====== Provided entries

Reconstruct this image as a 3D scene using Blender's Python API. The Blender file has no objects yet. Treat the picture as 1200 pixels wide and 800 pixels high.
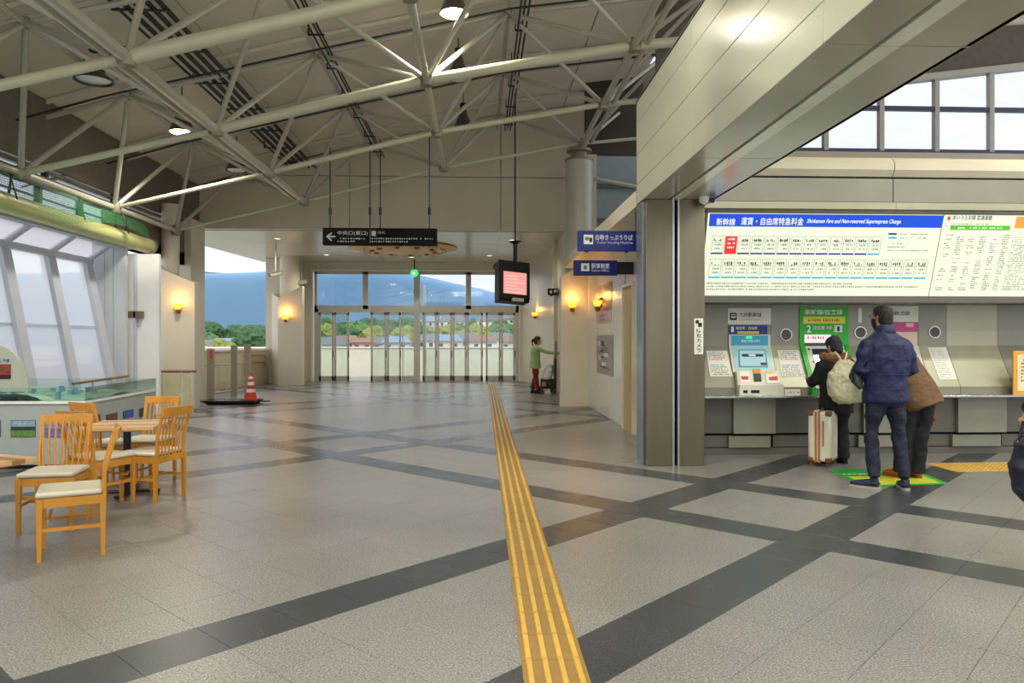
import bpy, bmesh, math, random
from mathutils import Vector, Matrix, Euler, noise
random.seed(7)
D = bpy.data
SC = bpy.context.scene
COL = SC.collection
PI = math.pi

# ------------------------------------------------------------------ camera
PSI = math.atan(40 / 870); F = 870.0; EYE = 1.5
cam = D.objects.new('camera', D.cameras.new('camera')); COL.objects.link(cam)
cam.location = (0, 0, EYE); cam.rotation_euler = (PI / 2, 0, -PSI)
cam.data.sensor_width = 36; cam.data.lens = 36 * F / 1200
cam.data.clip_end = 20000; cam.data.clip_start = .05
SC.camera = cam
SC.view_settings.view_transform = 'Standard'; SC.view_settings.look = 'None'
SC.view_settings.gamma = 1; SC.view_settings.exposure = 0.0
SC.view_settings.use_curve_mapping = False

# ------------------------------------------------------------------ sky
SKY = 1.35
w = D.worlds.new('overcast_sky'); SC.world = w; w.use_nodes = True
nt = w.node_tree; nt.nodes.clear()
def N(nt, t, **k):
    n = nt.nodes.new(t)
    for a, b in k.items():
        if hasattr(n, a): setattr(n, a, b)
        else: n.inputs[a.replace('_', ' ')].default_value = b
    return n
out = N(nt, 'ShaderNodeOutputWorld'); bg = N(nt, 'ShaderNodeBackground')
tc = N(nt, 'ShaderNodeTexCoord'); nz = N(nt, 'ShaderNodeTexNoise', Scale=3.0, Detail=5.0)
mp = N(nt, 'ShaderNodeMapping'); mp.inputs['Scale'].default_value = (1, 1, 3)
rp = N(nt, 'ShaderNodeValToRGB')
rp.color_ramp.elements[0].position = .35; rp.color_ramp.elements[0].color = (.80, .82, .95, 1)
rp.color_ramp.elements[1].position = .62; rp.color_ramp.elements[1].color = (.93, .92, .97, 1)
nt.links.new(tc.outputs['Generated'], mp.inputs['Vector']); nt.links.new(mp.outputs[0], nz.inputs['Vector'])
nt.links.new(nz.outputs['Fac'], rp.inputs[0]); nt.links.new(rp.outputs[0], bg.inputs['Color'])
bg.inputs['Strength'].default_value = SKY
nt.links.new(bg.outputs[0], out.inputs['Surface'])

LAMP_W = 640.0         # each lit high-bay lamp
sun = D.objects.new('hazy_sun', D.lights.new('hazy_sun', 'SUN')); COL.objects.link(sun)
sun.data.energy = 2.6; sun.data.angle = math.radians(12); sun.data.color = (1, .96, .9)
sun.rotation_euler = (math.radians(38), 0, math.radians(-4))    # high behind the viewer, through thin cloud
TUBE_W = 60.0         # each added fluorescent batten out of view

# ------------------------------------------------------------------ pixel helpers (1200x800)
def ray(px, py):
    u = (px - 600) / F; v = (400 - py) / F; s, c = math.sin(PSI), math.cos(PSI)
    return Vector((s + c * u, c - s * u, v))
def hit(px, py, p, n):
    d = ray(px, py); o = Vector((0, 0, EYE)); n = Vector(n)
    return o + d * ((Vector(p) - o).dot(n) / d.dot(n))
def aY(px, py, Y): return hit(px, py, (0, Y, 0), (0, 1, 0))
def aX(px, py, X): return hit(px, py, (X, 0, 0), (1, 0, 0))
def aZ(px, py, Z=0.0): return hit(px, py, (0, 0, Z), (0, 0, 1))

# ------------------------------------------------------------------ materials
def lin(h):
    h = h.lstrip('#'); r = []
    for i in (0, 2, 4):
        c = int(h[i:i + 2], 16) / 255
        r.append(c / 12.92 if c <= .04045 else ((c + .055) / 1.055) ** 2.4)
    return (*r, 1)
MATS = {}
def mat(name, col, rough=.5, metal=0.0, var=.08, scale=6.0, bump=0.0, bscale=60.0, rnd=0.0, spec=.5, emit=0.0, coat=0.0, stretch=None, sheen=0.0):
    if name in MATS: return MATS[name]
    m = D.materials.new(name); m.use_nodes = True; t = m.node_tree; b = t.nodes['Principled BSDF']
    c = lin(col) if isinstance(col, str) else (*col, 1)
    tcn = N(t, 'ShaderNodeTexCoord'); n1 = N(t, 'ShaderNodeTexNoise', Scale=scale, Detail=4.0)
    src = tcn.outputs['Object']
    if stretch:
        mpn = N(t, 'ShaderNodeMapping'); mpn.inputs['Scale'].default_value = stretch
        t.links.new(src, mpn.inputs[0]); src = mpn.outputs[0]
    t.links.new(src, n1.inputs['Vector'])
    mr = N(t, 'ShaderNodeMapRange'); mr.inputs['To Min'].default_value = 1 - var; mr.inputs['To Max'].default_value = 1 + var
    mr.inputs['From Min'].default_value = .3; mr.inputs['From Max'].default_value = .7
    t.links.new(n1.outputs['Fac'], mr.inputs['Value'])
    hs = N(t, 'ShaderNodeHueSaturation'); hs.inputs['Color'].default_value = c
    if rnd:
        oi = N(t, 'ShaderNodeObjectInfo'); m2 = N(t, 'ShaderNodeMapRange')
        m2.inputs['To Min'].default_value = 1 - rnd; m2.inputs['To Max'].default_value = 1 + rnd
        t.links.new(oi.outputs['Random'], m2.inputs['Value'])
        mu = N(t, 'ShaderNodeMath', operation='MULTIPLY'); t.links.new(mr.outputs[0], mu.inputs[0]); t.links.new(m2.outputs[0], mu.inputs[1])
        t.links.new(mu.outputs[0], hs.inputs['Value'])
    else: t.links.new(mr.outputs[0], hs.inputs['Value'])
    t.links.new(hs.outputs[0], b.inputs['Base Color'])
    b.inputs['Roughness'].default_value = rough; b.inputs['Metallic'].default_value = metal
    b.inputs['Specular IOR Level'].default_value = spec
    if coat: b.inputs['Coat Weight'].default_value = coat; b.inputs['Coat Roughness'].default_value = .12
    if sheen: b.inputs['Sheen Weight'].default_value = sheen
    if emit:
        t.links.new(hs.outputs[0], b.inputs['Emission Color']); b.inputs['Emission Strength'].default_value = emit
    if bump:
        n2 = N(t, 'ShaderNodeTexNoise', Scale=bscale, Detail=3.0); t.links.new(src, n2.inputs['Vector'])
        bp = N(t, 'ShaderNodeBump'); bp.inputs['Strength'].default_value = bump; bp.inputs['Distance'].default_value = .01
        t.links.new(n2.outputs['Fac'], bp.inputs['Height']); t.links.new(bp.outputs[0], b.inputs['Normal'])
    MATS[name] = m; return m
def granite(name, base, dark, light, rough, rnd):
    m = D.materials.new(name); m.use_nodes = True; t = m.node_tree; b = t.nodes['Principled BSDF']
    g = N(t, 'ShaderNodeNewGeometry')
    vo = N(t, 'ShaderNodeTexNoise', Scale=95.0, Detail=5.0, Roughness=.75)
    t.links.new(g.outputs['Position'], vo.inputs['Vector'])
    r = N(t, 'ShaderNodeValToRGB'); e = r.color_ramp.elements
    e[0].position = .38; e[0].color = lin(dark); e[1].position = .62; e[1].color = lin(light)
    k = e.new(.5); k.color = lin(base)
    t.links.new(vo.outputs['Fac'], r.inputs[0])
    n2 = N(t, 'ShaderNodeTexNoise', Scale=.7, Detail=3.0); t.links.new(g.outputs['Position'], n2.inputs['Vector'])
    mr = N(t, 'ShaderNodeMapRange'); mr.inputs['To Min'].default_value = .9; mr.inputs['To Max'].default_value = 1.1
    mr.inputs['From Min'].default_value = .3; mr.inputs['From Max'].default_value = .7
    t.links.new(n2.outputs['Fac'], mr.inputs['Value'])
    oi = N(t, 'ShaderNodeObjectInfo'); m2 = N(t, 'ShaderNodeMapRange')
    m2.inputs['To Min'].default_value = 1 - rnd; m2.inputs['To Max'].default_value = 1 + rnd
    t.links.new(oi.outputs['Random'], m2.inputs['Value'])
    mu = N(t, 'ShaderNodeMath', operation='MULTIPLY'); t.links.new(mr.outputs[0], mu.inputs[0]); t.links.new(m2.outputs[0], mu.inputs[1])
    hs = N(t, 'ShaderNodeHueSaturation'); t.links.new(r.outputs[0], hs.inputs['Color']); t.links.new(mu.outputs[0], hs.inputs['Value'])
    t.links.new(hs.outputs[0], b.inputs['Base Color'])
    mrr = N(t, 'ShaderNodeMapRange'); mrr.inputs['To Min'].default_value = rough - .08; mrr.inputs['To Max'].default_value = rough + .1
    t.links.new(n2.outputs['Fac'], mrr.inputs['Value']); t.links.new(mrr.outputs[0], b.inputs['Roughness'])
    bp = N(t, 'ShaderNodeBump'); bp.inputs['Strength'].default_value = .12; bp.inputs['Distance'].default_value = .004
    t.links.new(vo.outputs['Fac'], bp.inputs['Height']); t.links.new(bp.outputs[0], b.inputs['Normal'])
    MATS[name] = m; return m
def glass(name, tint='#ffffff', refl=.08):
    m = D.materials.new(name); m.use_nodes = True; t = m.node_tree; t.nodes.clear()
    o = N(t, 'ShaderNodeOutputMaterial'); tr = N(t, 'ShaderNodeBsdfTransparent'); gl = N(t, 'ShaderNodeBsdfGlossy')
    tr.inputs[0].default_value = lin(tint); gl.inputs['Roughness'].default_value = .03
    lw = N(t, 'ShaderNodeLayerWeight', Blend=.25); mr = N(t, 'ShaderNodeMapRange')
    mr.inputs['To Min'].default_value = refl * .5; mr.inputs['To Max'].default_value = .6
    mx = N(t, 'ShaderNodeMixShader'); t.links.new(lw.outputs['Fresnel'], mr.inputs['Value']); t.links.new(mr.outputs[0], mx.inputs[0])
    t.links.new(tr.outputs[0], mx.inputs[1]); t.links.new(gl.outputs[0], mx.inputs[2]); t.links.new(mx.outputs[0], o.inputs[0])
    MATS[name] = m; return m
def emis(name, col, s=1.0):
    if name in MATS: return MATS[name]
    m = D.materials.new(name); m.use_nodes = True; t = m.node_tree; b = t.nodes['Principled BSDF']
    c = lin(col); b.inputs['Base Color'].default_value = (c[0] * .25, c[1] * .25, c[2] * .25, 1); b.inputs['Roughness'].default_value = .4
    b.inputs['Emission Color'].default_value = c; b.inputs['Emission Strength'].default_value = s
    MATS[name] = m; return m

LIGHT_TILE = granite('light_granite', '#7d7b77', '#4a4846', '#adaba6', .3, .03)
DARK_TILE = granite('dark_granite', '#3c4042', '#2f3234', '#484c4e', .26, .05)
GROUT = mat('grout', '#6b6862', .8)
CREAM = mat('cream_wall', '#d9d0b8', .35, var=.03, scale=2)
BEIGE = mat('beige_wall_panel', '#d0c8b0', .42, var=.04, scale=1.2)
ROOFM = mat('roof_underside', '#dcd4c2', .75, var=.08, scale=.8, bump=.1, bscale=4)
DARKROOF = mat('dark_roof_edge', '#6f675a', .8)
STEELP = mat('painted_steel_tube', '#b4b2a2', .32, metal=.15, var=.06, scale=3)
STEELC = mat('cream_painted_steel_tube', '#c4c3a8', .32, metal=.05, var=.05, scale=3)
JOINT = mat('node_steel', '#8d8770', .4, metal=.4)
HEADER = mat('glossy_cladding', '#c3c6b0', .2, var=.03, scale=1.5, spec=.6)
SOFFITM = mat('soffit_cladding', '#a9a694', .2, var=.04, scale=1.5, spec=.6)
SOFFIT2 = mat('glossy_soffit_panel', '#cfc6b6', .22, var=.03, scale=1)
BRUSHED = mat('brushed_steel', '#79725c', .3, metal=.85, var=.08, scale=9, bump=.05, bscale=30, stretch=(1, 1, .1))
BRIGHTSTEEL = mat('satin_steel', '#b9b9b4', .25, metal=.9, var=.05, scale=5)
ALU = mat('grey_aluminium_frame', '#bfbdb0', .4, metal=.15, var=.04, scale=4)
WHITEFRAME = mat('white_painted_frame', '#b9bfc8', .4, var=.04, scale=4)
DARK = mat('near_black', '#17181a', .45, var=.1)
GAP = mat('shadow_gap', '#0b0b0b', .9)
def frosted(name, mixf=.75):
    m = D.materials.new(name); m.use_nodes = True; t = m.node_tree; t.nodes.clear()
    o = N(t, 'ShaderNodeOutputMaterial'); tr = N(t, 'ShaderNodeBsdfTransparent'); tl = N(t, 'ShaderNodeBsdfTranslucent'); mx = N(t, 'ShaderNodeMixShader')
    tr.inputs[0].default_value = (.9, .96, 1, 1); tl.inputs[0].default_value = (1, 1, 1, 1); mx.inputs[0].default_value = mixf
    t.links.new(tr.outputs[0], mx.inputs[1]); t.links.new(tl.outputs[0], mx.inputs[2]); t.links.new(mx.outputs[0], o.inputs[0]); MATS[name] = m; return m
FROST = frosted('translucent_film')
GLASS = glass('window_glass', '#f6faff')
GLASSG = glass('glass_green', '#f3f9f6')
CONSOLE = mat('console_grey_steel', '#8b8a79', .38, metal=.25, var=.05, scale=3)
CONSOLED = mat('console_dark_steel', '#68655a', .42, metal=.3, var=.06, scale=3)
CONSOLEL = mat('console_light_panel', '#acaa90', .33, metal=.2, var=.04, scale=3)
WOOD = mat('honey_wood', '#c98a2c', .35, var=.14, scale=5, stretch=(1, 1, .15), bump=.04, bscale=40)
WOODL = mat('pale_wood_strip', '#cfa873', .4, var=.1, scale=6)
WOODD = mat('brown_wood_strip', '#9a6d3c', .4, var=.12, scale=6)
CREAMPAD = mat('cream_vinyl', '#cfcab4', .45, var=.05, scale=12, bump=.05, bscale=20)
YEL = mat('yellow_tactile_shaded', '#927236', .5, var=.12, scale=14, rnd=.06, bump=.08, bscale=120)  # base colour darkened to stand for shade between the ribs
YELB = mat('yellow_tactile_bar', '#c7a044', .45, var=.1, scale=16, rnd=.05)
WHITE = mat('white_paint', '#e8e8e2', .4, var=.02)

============
====== Provided entries

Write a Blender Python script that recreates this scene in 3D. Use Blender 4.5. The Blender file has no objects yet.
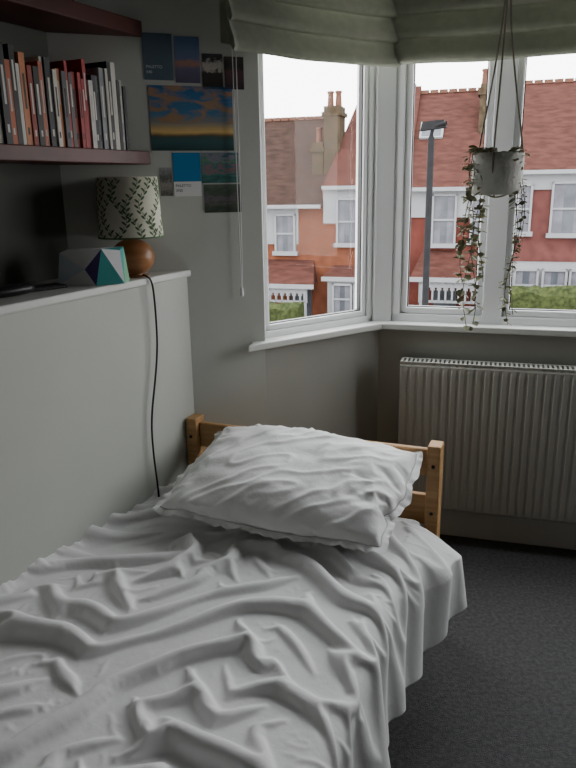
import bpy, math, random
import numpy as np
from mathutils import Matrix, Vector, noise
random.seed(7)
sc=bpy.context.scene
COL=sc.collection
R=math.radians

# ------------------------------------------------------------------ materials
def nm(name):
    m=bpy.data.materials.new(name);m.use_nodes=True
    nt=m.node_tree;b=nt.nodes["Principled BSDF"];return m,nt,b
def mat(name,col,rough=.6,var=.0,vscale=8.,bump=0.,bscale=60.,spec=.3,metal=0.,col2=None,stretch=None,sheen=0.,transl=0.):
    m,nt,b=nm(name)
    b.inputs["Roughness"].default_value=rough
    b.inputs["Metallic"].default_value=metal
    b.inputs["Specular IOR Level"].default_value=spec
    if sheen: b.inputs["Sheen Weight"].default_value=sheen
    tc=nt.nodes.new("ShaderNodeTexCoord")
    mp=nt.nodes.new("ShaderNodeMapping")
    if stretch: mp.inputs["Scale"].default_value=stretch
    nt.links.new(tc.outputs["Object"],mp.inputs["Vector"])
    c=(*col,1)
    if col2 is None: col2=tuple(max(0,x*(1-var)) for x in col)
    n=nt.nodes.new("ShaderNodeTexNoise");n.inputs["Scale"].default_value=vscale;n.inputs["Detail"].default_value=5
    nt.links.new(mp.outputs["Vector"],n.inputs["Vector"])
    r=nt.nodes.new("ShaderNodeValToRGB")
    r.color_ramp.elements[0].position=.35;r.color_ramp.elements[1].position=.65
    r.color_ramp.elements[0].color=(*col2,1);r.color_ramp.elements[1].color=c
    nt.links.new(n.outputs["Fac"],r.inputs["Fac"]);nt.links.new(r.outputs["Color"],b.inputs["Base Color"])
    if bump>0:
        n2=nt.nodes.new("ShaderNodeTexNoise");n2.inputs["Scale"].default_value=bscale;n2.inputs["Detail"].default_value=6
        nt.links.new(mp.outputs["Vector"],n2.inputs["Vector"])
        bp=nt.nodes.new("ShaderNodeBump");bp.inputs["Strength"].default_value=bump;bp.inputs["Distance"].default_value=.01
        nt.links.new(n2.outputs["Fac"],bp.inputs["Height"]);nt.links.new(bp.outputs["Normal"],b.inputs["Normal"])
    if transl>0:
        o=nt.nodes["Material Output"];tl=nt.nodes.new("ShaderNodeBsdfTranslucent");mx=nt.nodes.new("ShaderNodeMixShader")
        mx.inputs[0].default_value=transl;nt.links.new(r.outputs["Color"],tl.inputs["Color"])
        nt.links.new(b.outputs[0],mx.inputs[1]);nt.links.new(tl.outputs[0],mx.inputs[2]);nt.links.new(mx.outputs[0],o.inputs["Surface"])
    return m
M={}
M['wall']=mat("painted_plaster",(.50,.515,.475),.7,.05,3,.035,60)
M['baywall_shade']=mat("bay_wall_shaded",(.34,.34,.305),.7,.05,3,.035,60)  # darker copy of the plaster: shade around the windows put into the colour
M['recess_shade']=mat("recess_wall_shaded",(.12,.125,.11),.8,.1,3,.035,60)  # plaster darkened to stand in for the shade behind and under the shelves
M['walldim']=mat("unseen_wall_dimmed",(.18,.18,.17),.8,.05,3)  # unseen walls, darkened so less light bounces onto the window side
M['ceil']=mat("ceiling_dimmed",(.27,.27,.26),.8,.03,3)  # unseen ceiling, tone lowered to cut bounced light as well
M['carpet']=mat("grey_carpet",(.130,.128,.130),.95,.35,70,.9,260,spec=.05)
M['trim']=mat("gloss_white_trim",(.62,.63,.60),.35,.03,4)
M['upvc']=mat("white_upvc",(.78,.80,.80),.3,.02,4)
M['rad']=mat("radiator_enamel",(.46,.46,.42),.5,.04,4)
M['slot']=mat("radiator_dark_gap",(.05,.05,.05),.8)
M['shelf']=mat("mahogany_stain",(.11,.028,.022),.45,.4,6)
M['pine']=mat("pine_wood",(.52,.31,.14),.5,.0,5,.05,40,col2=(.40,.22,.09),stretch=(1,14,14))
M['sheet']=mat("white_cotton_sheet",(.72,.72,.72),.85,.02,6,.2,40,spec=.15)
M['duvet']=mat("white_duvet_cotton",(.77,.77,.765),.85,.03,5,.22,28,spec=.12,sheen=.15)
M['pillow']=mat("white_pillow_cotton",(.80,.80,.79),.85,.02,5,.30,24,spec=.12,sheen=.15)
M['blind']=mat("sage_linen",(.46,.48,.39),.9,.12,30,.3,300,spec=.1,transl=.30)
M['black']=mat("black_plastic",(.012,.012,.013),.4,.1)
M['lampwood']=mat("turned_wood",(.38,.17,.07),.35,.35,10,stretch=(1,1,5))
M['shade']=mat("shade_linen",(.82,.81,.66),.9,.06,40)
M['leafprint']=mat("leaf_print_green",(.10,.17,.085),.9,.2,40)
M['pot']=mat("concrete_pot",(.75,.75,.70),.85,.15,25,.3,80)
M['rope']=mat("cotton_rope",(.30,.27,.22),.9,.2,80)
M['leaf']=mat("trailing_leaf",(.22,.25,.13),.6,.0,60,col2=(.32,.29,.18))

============

* [Task brief]:
Count the lines in the records above that contain the word "objects", and reply with only that number.

* [Result]:
4